25 aprile 2024
Aggiornato 13:00
industria 4.0

La startup manifatturiere ottengono più capitali

In ordine ai capitali reperiti dalle startup la ricerca dell'università Bocconi mette in luce come siano quelle sostenute da aziende industriali ad avere un maggiore successo e una maggiore possibilità di reperire finanziamenti

ROMA - Fare startup non significa solamente avere una buona idea. Dopo aver costruito il team solido e realizzato un prototipo validato sul mercato, lo step più importante è la raccolta di fondi. Già, perché il progetto da solo non basta, servono i capitali. In Italia solo il 25% delle satrtup prende l’89% dei finanziamenti, mentre solo il 5% delle società innovative è partecipata da venture capital o private equity. E’ questo il dato che emerge dallo studio condotto da Carmelo Cennamo, docente dell’università Bocconi di Milano e dal suo team.

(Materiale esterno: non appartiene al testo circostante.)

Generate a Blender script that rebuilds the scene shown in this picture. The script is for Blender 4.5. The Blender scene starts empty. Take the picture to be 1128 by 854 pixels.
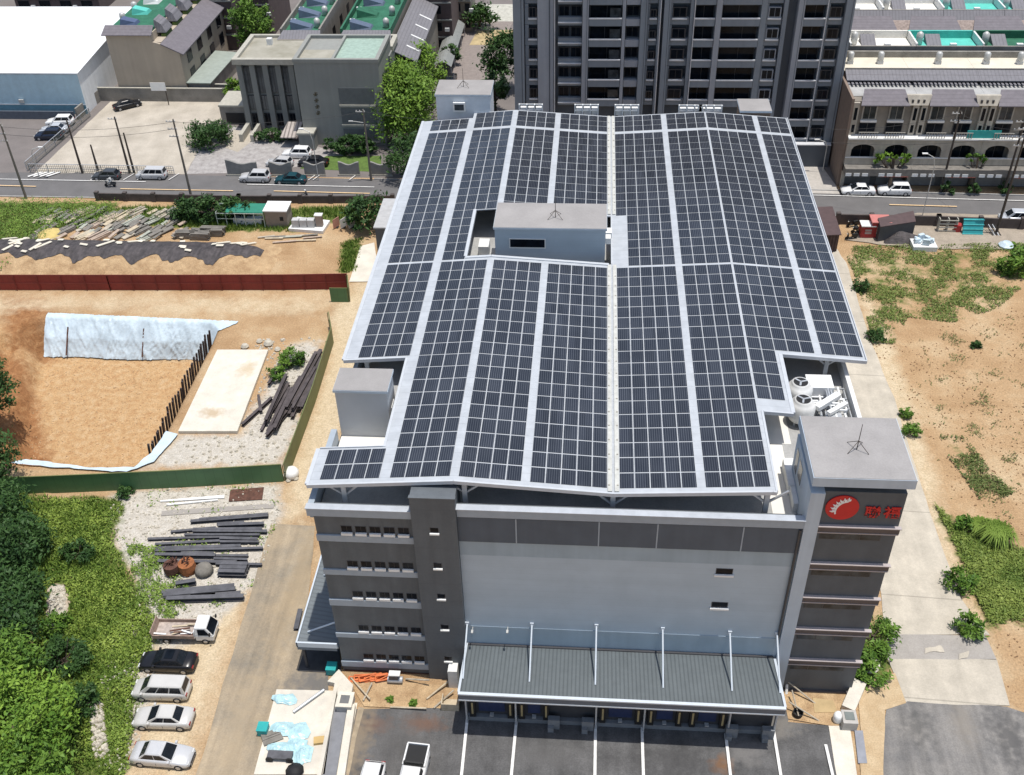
import bpy, bmesh, math, random
from mathutils import Vector, Matrix, noise as mnoise
random.seed(7)
PI = math.pi
S = bpy.context.scene
COL = S.collection
U = random.uniform

# ------------------------------------------------------------------ camera
FPX, CAMH = 1149.2, 70.0
YAW, PITCH, ROLL = map(math.radians, (5.18, 37.97, 1.734))
fwd = Vector((-math.sin(YAW)*math.cos(PITCH), math.cos(YAW)*math.cos(PITCH), -math.sin(PITCH)))
rt0 = Vector((math.cos(YAW), math.sin(YAW), 0)); dn0 = fwd.cross(rt0)
RT = math.cos(ROLL)*rt0 + math.sin(ROLL)*dn0
DN = -math.sin(ROLL)*rt0 + math.cos(ROLL)*dn0
def ray(px, py): return RT*((px-564)/FPX) + DN*((py-427)/FPX) + fwd
def g(px, py, z=0.0):                       # plan position of a photo pixel lying at height z
    d = ray(px, py); t = (z-CAMH)/d.z; return (d.x*t, d.y*t)
def v(px, py, Y):                           # (x, z) of a photo pixel lying on the plane y = Y
    d = ray(px, py); t = Y/d.y; return (d.x*t, CAMH+d.z*t)
def G(pts, z=0.0): return [g(a, b, z) for a, b in pts]
cam = bpy.data.cameras.new('camera'); co = bpy.data.objects.new('camera', cam); COL.objects.link(co)
m3 = Matrix((RT, -DN, -fwd)).transposed()
co.matrix_world = Matrix.Translation((0, 0, CAMH)) @ m3.to_4x4()
cam.sensor_fit = 'HORIZONTAL'; cam.sensor_width = 36; cam.lens = 36*FPX/1128
cam.clip_start = 1; cam.clip_end = 3000
S.camera = co

# ------------------------------------------------------------------ light
SUNV = Vector((0.14, -0.022, 1)).normalized()
w = bpy.data.worlds.new('World'); S.world = w; w.use_nodes = True
nt = w.node_tree; bg = nt.nodes['Background']
sky = nt.nodes.new('ShaderNodeTexSky'); sky.sky_type = 'NISHITA'; sky.sun_disc = False
sky.sun_elevation = math.asin(SUNV.z); sky.sun_rotation = math.atan2(SUNV.x, SUNV.y)
sky.air_density = 1.2; sky.dust_density = 2.0
nt.links.new(sky.outputs[0], bg.inputs[0]); bg.inputs[1].default_value = 0.13
sl = bpy.data.lights.new('sun', 'SUN'); sl.energy = 4.0; sl.angle = math.radians(0.53); sl.color = (1, 0.96, 0.9)
so = bpy.data.objects.new('sun', sl); COL.objects.link(so)
so.rotation_euler = SUNV.to_track_quat('Z', 'Y').to_euler(); so.location = (0, 60, 120)
S.view_settings.view_transform = 'Standard'; S.view_settings.look = 'None'
S.view_settings.exposure = 0.0; S.view_settings.gamma = 1; S.view_settings.use_curve_mapping = False
S.render.engine = 'CYCLES'
S.cycles.max_bounces = 5; S.cycles.diffuse_bounces = 3; S.cycles.glossy_bounces = 2; S.cycles.transparent_max_bounces = 4

# ------------------------------------------------------------------ materials
MATS = {}
def M(name, col, rough=0.75, metal=0.0, var=0.12, scale=1.5, bump=0.0, col2=None, fine=0.0, stripe=None, streak=None, spots=None, spec=None):
    """procedural material: base colour with two octaves of blotchy variation, optional fine grain, bump, ribs"""
    if name in MATS: return MATS[name]
    m = bpy.data.materials.new(name); m.use_nodes = True; MATS[name] = m
    t = m.node_tree; N = t.nodes; L = t.links; b = N['Principled BSDF']
    b.inputs['Roughness'].default_value = rough; b.inputs['Metallic'].default_value = metal
    geo = N.new('ShaderNodeNewGeometry'); pos = geo.outputs['Position']
    nz = N.new('ShaderNodeTexNoise'); nz.inputs['Scale'].default_value = scale; nz.inputs['Detail'].default_value = 6
    nz.inputs['Roughness'].default_value = 0.62
    L.new(pos, nz.inputs['Vector'])
    r = N.new('ShaderNodeValToRGB'); L.new(nz.outputs['Fac'], r.inputs['Fac'])
    c = Vector(col); d = Vector(col2) if col2 else None
    lo = c*(1-var) if d is None else c; hi = c*(1+var) if d is None else d
    r.color_ramp.elements[0].position = 0.32; r.color_ramp.elements[1].position = 0.68
    r.color_ramp.elements[0].color = (*lo, 1); r.color_ramp.elements[1].color = (*hi, 1)
    out = r.outputs['Color']
    if fine:
        n2 = N.new('ShaderNodeTexNoise'); n2.inputs['Scale'].default_value = 9; n2.inputs['Detail'].default_value = 4
        L.new(pos, n2.inputs['Vector'])
        mr = N.new('ShaderNodeMapRange'); mr.inputs[1].default_value = 0.3; mr.inputs[2].default_value = 0.7
        mr.inputs[3].default_value = 1-fine; mr.inputs[4].default_value = 1+fine
        L.new(n2.outputs['Fac'], mr.inputs[0])
        mx = N.new('ShaderNodeVectorMath'); mx.operation = 'SCALE'
        L.new(out, mx.inputs[0]); L.new(mr.outputs[0], mx.inputs['Scale']); out = mx.outputs[0]
    if streak:                                  # (stretch vector, amount): noise drawn out along one axis
        mp = N.new('ShaderNodeVectorMath'); mp.operation = 'MULTIPLY'; mp.inputs[1].default_value = streak[0]; L.new(pos, mp.inputs[0])
        n4 = N.new('ShaderNodeTexNoise'); n4.inputs['Scale'].default_value = 1; n4.inputs['Detail'].default_value = 5; L.new(mp.outputs[0], n4.inputs['Vector'])
        mr = N.new('ShaderNodeMapRange'); mr.inputs[1].default_value = 0.3; mr.inputs[2].default_value = 0.7
        mr.inputs[3].default_value = 1-streak[1]; mr.inputs[4].default_value = 1+streak[1]; L.new(n4.outputs['Fac'], mr.inputs[0])
        mx = N.new('ShaderNodeVectorMath'); mx.operation = 'SCALE'; L.new(out, mx.inputs[0]); L.new(mr.outputs[0], mx.inputs['Scale']); out = mx.outputs[0]
    for (sx, sy, rx, ry, sc_, k_) in spots or []:   # stains at fixed places: (x, y, radii, colour, strength)
        sb = N.new('ShaderNodeVectorMath'); sb.operation = 'SUBTRACT'; sb.inputs[1].default_value = (sx, sy, 0); L.new(pos, sb.inputs[0])
        dv = N.new('ShaderNodeVectorMath'); dv.operation = 'DIVIDE'; dv.inputs[1].default_value = (rx, ry, 1000); L.new(sb.outputs[0], dv.inputs[0])
        ln = N.new('ShaderNodeVectorMath'); ln.operation = 'LENGTH'; L.new(dv.outputs[0], ln.inputs[0])
        n5 = N.new('ShaderNodeTexNoise'); n5.inputs['Scale'].default_value = 1.6; n5.inputs['Detail'].default_value = 6; L.new(pos, n5.inputs['Vector'])
        ad = N.new('ShaderNodeMath'); ad.operation = 'MULTIPLY_ADD'; ad.inputs[1].default_value = 2.2; L.new(n5.outputs['Fac'], ad.inputs[0]); L.new(ln.outputs['Value'], ad.inputs[2])
        mr = N.new('ShaderNodeMapRange'); mr.inputs[1].default_value = 1.35; mr.inputs[2].default_value = 2.3; mr.inputs[3].default_value = k_; mr.inputs[4].default_value = 0; L.new(ad.outputs[0], mr.inputs[0])
        xm = N.new('ShaderNodeMix'); xm.data_type = 'RGBA'; L.new(mr.outputs[0], xm.inputs[0]); L.new(out, xm.inputs[6]); xm.inputs[7].default_value = (*sc_, 1); out = xm.outputs[2]
    if spec is not None: b.inputs['Specular IOR Level'].default_value = spec
    if stripe:                                  # (axis vector, period m, dark fraction, factor)
        ax, per, frac, fac = stripe
        dt = N.new('ShaderNodeVectorMath'); dt.operation = 'DOT_PRODUCT'; dt.inputs[1].default_value = ax
        L.new(pos, dt.inputs[0])
        fr = N.new('ShaderNodeMath'); fr.operation = 'DIVIDE'; fr.inputs[1].default_value = per; L.new(dt.outputs['Value'], fr.inputs[0])
        f2 = N.new('ShaderNodeMath'); f2.operation = 'FRACT'; L.new(fr.outputs[0], f2.inputs[0])
        lt = N.new('ShaderNodeMath'); lt.operation = 'LESS_THAN'; lt.inputs[1].default_value = frac; L.new(f2.outputs[0], lt.inputs[0])
        mr = N.new('ShaderNodeMapRange'); mr.inputs[3].default_value = 1; mr.inputs[4].default_value = fac; L.new(lt.outputs[0], mr.inputs[0])
        mx = N.new('ShaderNodeVectorMath'); mx.operation = 'SCALE'; L.new(out, mx.inputs[0]); L.new(mr.outputs[0], mx.inputs['Scale']); out = mx.outputs[0]
    L.new(out, b.inputs['Base Color'])
    if bump:
        n3 = N.new('ShaderNodeTexNoise'); n3.inputs['Scale'].default_value = max(3, scale*3); n3.inputs['Detail'].default_value = 5
        L.new(pos, n3.inputs['Vector'])
        bp = N.new('ShaderNodeBump'); bp.inputs['Strength'].default_value = bump; bp.inputs['Distance'].default_value = 0.12
        L.new(n3.outputs['Fac'], bp.inputs['Height']); L.new(bp.outputs['Normal'], b.inputs['Normal'])
    return m
def leafmat(name, c1, c2, rough=0.6):
    m = bpy.data.materials.new(name); m.use_nodes = True
    t = m.node_tree; N = t.nodes; L = t.links; b = N['Principled BSDF']; b.inputs['Roughness'].default_value = rough
    a = N.new('ShaderNodeAttribute'); a.attribute_name = 'tint'
    r = N.new('ShaderNodeValToRGB'); r.color_ramp.elements[0].color = (*c1, 1); r.color_ramp.elements[1].color = (*c2, 1)
    L.new(a.outputs['Fac'], r.inputs['Fac']); L.new(r.outputs['Color'], b.inputs['Base Color'])
    b.inputs['Specular IOR Level'].default_value = 0.25
    return m
def glassmat(name, col, rough=0.08):
    m = M(name, col, rough, var=0.3, scale=0.4); return m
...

Tutti i capitali in poche startup
Se da una parte, nel 2014, il totale dei finanziamenti raccolti dalle startup analizzate dalla ricerca (1795 sulle oltre 5mila oggi in registro) si attestava su 149 milioni di euro, 93 milioni in capitale e 56 milioni in debito, e dall’altra il valore del 2015 comporterà ovviamente dei notevoli cambiamenti, il trend resta confermato. Nella pratica la maggior parte dei finanziamenti finisce in poche startup. Nel 2014, infatti, dei 149 milioni, l’89% dei capitali è andato solo a 1 startup su 4. Ciò sta a significare che poche, selezionate startup ricevono finanziamenti molto alti (450.000 in media), mentre la maggior parte raccoglie ben poco. Per quanto riguarda i fondi di venture capital, la quota da questi detenuta all’interno delle startup è solo del 20,3%, a fronte del 46,6% in mano a società industriali. Questo dato è decisamente importante poiché va a confutare la tesi che vede i venture capital come cosiddetti «predatori finanziari» che decidono del destino di una startup tramite le loro quote di maggioranza.

Vince il manifatturiero
Ad andare per la maggiore e quindi raccogliere più investimenti sono le attività manifatturiere. Questo dato potrebbe confermare la tendenza a una nuova forma di co-partecipazione tra venture capitalist tradizionali e corporate venture capital (ovvero società industriali che investono sempre più in attività di venturing quali startup). Il fenomeno è già in forte crescita negli USA, con le aziende che vedono negli investimenti in startup una nuova forma per esplorare nuove idee, fare innovazione, e testare nuovi mercati e prodotti. Inoltre le startup che raccolgono più capitale hanno ricavi (3x), asset (4.3x) e un numero di dipendenti (2x) di gran lunga maggiore rispetto alla media delle altre startup.

Ponte tra tradizione e innovazione
La stessa linea di pensiero vale per l’altro canale di finanziamento, il debito. Anche in questo caso è importante notare la presenza marcata delle società industriali nell’azionariato delle startup che ricorrono di più al debito, con un peso del 46.2% in media verso il 26% nelle altre aziende. Un’analisi generale della ricerca condotta dall’università Bocconi ci porta quindi a ipotizzare che le aziende meglio integrate col tessuto industriale italiano, in buona parte manifatturiero, riesce a raccogliere più finanziamenti e supporto dalle banche; ha maggiori ricavi e asset più forti. In questo contesto gioca un ruolo fondamentale il made in Italy, sul quale anche le aziende estere stanno ultimamente puntando moltissimo. La sfida, già largamente navigata quando si parla di Industria 4.0, è quella di creare un ponte tra le società industriali tradizionali e le startup innovative. Una sfida tosta, ma che ci riguarda tutti.